* START SOURCE DATA *
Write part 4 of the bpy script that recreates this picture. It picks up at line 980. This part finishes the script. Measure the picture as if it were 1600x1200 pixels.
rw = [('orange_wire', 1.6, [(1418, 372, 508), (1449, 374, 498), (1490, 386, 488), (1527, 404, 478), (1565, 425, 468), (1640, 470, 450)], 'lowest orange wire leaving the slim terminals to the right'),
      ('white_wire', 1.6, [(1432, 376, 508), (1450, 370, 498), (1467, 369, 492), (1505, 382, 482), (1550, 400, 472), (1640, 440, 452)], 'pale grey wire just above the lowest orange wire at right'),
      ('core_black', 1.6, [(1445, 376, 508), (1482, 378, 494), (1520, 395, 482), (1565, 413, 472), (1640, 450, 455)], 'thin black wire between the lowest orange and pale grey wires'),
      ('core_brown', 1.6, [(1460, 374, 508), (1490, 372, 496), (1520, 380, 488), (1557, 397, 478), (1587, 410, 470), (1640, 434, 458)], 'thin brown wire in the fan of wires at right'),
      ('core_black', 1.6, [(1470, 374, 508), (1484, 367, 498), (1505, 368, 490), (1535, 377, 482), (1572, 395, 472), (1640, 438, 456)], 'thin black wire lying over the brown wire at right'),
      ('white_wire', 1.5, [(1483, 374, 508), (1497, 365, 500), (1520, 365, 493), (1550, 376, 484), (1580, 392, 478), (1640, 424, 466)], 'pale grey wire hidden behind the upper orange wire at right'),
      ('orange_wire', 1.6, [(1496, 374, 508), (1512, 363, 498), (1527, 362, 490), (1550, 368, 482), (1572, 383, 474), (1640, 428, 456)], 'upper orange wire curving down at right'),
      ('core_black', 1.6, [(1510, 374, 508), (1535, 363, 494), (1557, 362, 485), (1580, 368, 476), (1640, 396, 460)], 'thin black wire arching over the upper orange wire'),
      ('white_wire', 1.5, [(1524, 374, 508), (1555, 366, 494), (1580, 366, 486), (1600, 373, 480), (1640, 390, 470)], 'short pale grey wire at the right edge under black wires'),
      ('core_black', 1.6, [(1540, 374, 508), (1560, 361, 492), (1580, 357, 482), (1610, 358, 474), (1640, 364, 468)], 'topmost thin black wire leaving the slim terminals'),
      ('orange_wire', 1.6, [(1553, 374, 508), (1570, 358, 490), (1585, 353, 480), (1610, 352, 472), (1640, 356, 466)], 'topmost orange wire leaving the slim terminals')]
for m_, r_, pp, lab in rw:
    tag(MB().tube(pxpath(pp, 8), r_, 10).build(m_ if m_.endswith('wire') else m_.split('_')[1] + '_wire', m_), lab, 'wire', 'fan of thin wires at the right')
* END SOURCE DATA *
SHORT PROBLEM - Write out the full listing exactly as given.

RESULT OF THIS EXERCISE -
Write part 4 of the bpy script that recreates this picture. It picks up at line 980. This part finishes the script. Measure the picture as if it were 1600x1200 pixels.
rw = [('orange_wire', 1.6, [(1418, 372, 508), (1449, 374, 498), (1490, 386, 488), (1527, 404, 478), (1565, 425, 468), (1640, 470, 450)], 'lowest orange wire leaving the slim terminals to the right'),
      ('white_wire', 1.6, [(1432, 376, 508), (1450, 370, 498), (1467, 369, 492), (1505, 382, 482), (1550, 400, 472), (1640, 440, 452)], 'pale grey wire just above the lowest orange wire at right'),
      ('core_black', 1.6, [(1445, 376, 508), (1482, 378, 494), (1520, 395, 482), (1565, 413, 472), (1640, 450, 455)], 'thin black wire between the lowest orange and pale grey wires'),
      ('core_brown', 1.6, [(1460, 374, 508), (1490, 372, 496), (1520, 380, 488), (1557, 397, 478), (1587, 410, 470), (1640, 434, 458)], 'thin brown wire in the fan of wires at right'),
      ('core_black', 1.6, [(1470, 374, 508), (1484, 367, 498), (1505, 368, 490), (1535, 377, 482), (1572, 395, 472), (1640, 438, 456)], 'thin black wire lying over the brown wire at right'),
      ('white_wire', 1.5, [(1483, 374, 508), (1497, 365, 500), (1520, 365, 493), (1550, 376, 484), (1580, 392, 478), (1640, 424, 466)], 'pale grey wire hidden behind the upper orange wire at right'),
      ('orange_wire', 1.6, [(1496, 374, 508), (1512, 363, 498), (1527, 362, 490), (1550, 368, 482), (1572, 383, 474), (1640, 428, 456)], 'upper orange wire curving down at right'),
      ('core_black', 1.6, [(1510, 374, 508), (1535, 363, 494), (1557, 362, 485), (1580, 368, 476), (1640, 396, 460)], 'thin black wire arching over the upper orange wire'),
      ('white_wire', 1.5, [(1524, 374, 508), (1555, 366, 494), (1580, 366, 486), (1600, 373, 480), (1640, 390, 470)], 'short pale grey wire at the right edge under black wires'),
      ('core_black', 1.6, [(1540, 374, 508), (1560, 361, 492), (1580, 357, 482), (1610, 358, 474), (1640, 364, 468)], 'topmost thin black wire leaving the slim terminals'),
      ('orange_wire', 1.6, [(1553, 374, 508), (1570, 358, 490), (1585, 353, 480), (1610, 352, 472), (1640, 356, 466)], 'topmost orange wire leaving the slim terminals')]
for m_, r_, pp, lab in rw:
    tag(MB().tube(pxpath(pp, 8), r_, 10).build(m_ if m_.endswith('wire') else m_.split('_')[1] + '_wire', m_), lab, 'wire', 'fan of thin wires at the right')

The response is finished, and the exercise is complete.